Multi-objective Optimal Dispatching of Grid-connected Microgrid Based on Relative Objective Adjacent Scale

To improve the flexibility of microgrid operation, the interruptible load was regarded as a schedulable resource that directly participated in the operation of microgrid, and according to the length of time of peak load and valley load the transmission power of the tie line was set in different interval. Considering the depreciation, operation and maintenance cost of microgrid and its environmental benefit cost as well as its tie-line deviation penalty cost, a multi-objective optimization model of microgrid operation was constructed, and by use of relative objective adjacent scale method the proposed multi-objective optimization model was transformed into single-objective optimization model, and the combination weighting was performed by the analytic hierarchy process (AHP) and entropy weight method. The Gurobi solver was utilized to solve the 24h output and the state of charge of battery of various distributed power sources in the microgrid to obtain the day-ahead dispatching model of microgrid.

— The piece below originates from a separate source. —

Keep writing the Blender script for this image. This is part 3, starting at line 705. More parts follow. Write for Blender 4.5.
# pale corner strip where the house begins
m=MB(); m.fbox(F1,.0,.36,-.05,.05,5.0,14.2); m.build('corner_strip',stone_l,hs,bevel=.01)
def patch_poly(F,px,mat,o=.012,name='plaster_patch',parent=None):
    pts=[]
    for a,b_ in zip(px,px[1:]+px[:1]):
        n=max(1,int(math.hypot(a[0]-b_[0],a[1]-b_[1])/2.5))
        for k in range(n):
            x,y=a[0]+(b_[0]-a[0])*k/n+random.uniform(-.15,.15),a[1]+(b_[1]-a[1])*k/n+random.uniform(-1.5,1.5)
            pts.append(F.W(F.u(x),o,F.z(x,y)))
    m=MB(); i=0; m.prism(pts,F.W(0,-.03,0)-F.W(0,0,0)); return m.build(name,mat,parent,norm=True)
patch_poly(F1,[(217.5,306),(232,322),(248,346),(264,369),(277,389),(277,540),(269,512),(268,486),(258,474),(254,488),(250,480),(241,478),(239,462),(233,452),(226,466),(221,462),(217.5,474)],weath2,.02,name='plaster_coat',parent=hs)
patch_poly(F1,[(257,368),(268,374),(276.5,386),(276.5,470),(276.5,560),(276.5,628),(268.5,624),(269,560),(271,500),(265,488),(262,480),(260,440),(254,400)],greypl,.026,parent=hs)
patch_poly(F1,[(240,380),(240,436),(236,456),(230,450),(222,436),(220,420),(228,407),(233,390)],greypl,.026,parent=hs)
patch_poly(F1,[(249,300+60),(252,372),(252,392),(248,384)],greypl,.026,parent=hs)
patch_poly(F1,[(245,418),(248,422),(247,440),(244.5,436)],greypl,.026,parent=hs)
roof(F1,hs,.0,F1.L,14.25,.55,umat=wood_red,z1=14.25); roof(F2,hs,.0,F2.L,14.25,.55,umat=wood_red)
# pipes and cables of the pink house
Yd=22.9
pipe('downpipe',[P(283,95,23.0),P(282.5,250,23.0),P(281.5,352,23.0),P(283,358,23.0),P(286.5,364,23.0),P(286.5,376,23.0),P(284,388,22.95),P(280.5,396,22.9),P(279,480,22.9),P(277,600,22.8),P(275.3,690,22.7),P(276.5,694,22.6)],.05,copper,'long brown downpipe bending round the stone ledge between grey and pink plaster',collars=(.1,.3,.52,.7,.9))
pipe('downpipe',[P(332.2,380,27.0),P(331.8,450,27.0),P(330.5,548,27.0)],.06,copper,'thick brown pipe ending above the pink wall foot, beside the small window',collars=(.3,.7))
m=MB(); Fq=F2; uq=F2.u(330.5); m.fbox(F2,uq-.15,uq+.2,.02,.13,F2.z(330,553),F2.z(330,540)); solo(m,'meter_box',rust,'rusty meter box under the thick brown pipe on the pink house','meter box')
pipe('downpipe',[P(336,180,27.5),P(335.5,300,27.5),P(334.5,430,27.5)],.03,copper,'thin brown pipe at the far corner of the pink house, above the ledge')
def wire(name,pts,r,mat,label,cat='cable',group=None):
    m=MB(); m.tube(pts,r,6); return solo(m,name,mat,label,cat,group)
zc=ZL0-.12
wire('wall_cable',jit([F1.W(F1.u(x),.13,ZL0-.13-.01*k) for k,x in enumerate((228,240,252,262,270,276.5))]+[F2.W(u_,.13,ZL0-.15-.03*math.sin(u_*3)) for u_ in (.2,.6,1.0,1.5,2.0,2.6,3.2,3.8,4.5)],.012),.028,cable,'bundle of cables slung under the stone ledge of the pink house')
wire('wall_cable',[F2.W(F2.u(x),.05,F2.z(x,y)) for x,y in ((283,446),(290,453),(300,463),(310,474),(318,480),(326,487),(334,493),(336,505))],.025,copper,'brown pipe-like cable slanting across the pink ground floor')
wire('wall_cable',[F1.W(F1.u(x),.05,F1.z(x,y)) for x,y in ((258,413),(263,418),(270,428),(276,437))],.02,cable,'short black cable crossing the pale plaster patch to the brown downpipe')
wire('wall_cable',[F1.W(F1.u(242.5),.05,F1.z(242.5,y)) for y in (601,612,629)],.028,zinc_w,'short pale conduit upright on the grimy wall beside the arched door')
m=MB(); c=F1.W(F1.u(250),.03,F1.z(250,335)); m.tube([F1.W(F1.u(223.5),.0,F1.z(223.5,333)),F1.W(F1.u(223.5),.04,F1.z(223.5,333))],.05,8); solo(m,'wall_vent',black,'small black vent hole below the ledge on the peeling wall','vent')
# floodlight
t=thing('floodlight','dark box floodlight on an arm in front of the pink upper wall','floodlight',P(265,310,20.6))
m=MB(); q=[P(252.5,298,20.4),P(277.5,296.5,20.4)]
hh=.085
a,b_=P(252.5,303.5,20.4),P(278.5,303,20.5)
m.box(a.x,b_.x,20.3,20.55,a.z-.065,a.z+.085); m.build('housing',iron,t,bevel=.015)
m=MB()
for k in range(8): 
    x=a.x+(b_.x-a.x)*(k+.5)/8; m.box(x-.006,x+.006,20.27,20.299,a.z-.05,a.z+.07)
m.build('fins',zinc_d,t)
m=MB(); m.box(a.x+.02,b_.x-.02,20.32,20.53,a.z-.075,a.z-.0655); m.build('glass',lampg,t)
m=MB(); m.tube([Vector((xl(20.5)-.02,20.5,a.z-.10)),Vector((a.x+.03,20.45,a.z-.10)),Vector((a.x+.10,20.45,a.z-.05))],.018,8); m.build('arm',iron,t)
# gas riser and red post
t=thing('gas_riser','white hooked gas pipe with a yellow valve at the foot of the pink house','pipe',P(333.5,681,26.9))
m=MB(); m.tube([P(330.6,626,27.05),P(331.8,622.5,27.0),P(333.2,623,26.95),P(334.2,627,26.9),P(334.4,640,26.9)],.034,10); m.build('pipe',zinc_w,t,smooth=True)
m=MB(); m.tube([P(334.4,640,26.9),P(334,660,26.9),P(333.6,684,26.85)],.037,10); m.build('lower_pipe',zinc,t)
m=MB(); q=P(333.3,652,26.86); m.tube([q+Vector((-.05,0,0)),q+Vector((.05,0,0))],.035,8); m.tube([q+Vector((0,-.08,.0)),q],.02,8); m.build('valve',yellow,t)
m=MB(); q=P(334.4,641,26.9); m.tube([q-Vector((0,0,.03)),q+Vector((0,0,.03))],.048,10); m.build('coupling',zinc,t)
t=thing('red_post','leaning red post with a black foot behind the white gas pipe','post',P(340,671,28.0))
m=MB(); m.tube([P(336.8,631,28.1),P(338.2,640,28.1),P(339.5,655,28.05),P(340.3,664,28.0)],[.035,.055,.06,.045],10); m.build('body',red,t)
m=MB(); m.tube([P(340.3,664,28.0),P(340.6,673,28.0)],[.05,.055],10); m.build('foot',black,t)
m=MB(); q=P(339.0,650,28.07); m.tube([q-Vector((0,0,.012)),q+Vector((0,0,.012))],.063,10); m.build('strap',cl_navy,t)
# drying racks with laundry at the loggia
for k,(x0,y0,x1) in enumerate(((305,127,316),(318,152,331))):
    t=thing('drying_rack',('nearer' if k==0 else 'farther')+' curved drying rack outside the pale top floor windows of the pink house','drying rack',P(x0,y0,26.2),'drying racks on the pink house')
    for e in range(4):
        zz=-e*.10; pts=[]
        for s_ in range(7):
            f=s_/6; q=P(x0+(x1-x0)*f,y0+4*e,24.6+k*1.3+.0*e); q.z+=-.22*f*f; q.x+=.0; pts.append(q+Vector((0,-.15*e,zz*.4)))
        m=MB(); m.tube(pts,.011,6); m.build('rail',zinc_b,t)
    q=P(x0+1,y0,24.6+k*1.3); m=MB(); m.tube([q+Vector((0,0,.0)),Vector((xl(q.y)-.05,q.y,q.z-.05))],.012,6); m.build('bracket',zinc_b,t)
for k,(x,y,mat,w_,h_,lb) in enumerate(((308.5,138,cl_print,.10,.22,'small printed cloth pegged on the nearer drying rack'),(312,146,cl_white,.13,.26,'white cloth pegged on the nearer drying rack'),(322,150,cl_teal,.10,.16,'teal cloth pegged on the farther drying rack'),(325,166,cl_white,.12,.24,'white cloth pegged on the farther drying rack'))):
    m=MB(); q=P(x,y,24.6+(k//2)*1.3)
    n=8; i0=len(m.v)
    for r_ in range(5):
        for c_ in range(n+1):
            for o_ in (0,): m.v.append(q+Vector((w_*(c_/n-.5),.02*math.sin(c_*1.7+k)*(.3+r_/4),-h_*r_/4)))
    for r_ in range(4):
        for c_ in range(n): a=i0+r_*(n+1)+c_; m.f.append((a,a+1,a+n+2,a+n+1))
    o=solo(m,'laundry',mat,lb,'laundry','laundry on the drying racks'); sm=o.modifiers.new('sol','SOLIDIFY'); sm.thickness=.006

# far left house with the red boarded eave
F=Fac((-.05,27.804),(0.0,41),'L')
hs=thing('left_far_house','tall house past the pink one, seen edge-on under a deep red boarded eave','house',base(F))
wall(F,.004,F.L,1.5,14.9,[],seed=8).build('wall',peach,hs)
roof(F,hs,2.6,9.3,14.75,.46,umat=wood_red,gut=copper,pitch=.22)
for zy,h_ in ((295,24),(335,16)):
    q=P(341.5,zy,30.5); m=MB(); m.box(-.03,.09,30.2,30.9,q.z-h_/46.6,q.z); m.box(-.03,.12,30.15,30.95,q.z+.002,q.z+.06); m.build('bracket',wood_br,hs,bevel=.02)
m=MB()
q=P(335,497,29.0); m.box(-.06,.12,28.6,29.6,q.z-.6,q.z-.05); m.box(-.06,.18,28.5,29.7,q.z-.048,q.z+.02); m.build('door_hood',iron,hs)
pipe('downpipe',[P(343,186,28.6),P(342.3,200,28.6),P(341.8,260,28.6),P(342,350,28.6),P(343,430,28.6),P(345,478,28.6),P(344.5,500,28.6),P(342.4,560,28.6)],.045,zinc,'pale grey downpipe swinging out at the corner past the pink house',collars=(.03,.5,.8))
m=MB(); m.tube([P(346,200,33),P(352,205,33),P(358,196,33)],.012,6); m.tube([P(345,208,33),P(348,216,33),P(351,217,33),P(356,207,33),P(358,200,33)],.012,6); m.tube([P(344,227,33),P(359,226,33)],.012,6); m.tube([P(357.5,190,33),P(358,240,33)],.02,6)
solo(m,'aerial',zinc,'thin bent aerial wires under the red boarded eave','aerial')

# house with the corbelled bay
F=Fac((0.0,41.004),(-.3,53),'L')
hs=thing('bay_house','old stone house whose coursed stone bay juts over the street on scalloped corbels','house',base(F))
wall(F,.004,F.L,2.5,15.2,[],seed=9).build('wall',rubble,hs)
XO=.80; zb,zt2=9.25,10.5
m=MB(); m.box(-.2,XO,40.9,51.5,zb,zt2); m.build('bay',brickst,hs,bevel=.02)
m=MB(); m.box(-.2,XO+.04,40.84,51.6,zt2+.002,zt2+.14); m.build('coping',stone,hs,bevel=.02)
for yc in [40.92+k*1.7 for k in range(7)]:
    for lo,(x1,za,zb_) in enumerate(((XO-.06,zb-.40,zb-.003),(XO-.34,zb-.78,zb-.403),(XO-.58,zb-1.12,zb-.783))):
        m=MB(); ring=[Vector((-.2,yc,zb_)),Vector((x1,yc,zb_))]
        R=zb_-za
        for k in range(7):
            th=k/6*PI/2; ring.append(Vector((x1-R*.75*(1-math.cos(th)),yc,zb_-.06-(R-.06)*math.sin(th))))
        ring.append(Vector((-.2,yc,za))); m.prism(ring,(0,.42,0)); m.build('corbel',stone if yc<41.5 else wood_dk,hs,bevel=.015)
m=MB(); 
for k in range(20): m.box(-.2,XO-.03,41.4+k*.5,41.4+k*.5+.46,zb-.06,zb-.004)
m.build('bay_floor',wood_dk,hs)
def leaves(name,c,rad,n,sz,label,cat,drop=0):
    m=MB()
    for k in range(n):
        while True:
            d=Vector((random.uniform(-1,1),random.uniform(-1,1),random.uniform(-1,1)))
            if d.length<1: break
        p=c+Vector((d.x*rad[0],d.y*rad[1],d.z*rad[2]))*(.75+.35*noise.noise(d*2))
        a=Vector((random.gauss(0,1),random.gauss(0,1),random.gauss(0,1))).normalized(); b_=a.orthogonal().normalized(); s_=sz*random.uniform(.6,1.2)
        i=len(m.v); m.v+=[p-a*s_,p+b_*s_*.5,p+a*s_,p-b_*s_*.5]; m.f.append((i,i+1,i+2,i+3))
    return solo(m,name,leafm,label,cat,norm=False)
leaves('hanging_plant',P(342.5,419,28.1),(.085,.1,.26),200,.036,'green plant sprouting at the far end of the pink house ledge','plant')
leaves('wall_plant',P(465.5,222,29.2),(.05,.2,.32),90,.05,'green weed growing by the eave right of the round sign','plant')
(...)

By means of a simulation example based on a microgrid in a certain region in the United States, it was verified that the proposed model could give consideration to the economy and environmental protection property, besides, it could mitigate the power fluctuation in the main network, meanwhile it was shown that such an operation mode, which took the interruptive load and tie-line power control into account, can effectively reduce the depreciation cost of operation and maintenance, environmental pollution and the burden of main network.